アルペンのスキー場(Copyright_flicker@Nassfeld

バケーションの費用

自宅からの距離やどこで過ごすかに応じて費用は大きく異なりますが、一般的なドイツ人のスキーバケーションに投じる金額は一人当たり1.500~3.000 EUR程度と言われています。

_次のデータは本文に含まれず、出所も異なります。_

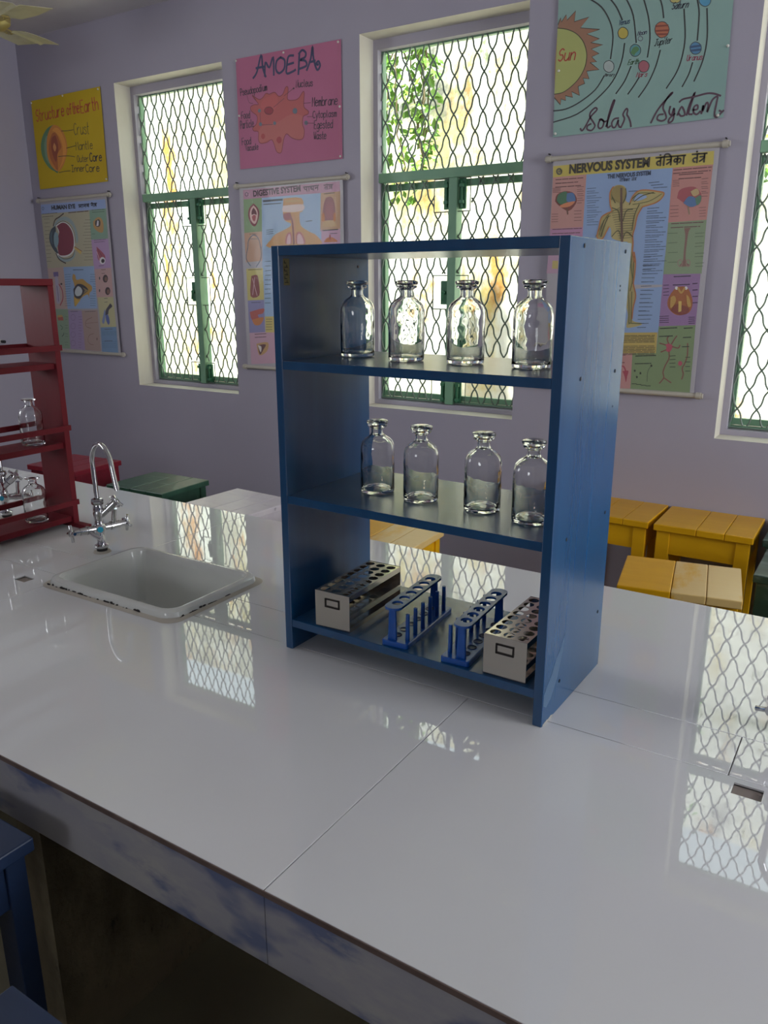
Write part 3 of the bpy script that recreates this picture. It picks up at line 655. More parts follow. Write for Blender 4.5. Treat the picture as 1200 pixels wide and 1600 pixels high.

例えば、Ridestone社のおこなったモデルケースでは、一人当たりの金額は2.377EURと産出されています。もっとも、大人数でいけばその分一人当たりのワゴン代やコテージ代が軽減されるため、同級生や別の家族など大家族を連れてスキーバケーションに赴くドイツ人も少なくありません。

主な費用

名目 費用 注釈
夕食代40EUR 程度1回あたり
宿代80~150EUR 程度1人あたり
スキーパス50EUR 程度1日あたり
スキーレンタル20EUR 程度1日あたり
保険5EUR 程度1日あたり
交通費100~500EUR居住地に応じる
   
一週間の総費用2.000EUR 程度 

このように、まるで大学生のように冬休みを楽しむことのできるドイツ人。勿論、この特権はドイツ人だけでなく、ドイツで働く社会人全般の享受できるものであり、実際にドイツの現地採用で働く日本人たちも同じようにドイツの冬休みを満喫することができます。

ドイツで就職し、冬休みには2週間アルペンで息抜きといった仕事人生も面白いのではないでしょうか。